The Eagles finished the regular season 1-5, dropping to the fifth seed in the NFC playoffs. They were embarrassed by Baker Mayfield and the 9-8 Tampa Bay Buccaneers in the Wild Card round, falling 32-9 at Raymond James Stadium to end what turned out to be a disastrous season in humiliating fashion.
Philadelphia has opted against making the sweeping changes their last two months of the season suggested might be necessary. The team is hanging onto head coach Nick Sirianni, but replaced Ben Johnson and Sean Desai at offensive and defensive coordinator with Kellen Moore and Vic Fangio, respectively.
Will tweaks to the coaching staff fix the sweeping issues that contributed to the Eagles stunning late-season collapse? We won’t know for sure until nearly a year from now. With 2023 now firmly in the rearview mirror, though, running back D’Andre Swift insisted it wasn’t coaching issues or even locker room friction that sparked Philadelphia’s downfall. As he sees it, the Eagles’ labors were simply a result of poor execution.
“It’s tough, it’s tough. Later in the year, people start playing their best ball later in the year. It come down to we didn’t make enough plays, that’s how I feel. We didn’t make enough plays,” Swift said of the Eagles’ season-ending slide on Micah Parsons’ podcast. “People might say play-calling, coaching, whatever it is may be. But end of the day, we out there, we gotta make it happen. Whatever might get called, players gotta execute. It comes down to execution. That’s what I feel like we really didn’t do a good enough job of. From top to bottom, we just didn’t make enough plays.”
D'Andre Swift was honest on what went wrong for Philly after their 10-1 start
(Via The Edge with Micah Parsons) pic.twitter.com/cJcqvHQz39
— B/R Gridiron (@brgridiron) January 31, 2024
Eagles poised to look much different in 2024
Maybe changes at offensive and defensive coordinator are all Philadelphia needs to fulfill the potential the team while advancing to the Super Bowl a year ago.
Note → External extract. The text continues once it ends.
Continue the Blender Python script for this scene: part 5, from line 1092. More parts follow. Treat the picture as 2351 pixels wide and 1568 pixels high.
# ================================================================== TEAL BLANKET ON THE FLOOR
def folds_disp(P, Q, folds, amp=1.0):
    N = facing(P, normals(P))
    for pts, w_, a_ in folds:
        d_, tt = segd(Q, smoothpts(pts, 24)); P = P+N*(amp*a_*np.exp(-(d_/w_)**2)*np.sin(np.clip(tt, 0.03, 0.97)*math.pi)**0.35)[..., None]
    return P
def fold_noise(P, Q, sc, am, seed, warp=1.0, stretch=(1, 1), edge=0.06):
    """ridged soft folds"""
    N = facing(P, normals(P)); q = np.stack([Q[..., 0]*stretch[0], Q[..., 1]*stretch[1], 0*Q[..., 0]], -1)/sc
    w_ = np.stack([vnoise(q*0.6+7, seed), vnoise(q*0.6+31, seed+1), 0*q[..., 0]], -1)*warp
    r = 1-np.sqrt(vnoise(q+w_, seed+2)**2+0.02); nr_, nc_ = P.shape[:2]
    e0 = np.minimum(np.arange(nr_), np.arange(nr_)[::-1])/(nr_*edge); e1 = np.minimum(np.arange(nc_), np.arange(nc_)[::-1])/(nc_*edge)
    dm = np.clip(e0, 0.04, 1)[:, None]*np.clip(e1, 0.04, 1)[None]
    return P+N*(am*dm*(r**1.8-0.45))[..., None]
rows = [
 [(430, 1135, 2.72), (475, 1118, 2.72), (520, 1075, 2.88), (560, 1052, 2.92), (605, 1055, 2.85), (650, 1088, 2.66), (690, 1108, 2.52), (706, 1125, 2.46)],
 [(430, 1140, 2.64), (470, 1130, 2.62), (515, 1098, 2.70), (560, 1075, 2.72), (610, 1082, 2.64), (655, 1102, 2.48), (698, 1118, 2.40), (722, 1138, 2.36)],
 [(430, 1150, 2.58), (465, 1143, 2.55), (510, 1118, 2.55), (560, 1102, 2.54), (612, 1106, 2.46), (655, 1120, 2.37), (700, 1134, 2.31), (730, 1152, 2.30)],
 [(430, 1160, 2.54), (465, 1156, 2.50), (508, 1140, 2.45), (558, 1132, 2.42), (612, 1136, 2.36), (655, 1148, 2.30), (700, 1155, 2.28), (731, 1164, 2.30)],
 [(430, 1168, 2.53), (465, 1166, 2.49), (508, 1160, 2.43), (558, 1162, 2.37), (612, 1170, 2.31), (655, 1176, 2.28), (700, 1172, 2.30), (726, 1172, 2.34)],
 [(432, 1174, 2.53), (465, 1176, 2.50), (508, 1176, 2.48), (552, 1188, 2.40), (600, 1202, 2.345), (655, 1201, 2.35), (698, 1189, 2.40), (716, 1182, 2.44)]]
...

Even if the Eagles’ coaching staff truly levels up, though, it may not be enough to them to get back to the football promised land given the defections they’re facing over the offseason.
Franchise icon Jason Kelce seems set to retire, as does fellow longtime Philadelphia great Fletcher Cox. Key contributors like Swift, Brandon Graham and Zach Cunningham headline a list of 20 pending free agents, including depth offensive linemen Jack Driscoll and Iosua Opeta. AJ Brown likely isn’t going anywhere despite a rocky 2023 season marked by rumors of tension between he and team leaders. Jalen Hurts and D’Vonta Smith will definitely be back.
Most of the Eagles’ stars, at least, are returning. But top-to-bottom talent helped drive them to a Super Bowl berth last year, and losing a presence like Kelce—and potentially Cox and Graham—will make it even harder for Philadelphia to manage the all-around alchemy every team must muster to play for the Vince Lombardi Trophy.
Nothing is guaranteed in the NFL, a reality the Eagles learned the hard way in 2023. Superior execution going forward would definitely go a long way toward Philadelphia avoiding the pitfalls that doomed them this season. What if this team’s window as a perennial Super Bowl threat has closed, though?
Needless to say, keep an eye on how the Eagles go about the offseason. Some roster churn is inevitable. Too much of it, though, could leave Philadelphia a shell of the team that once seemed on the verge of a dynasty, forcing the organization to effectively start anew.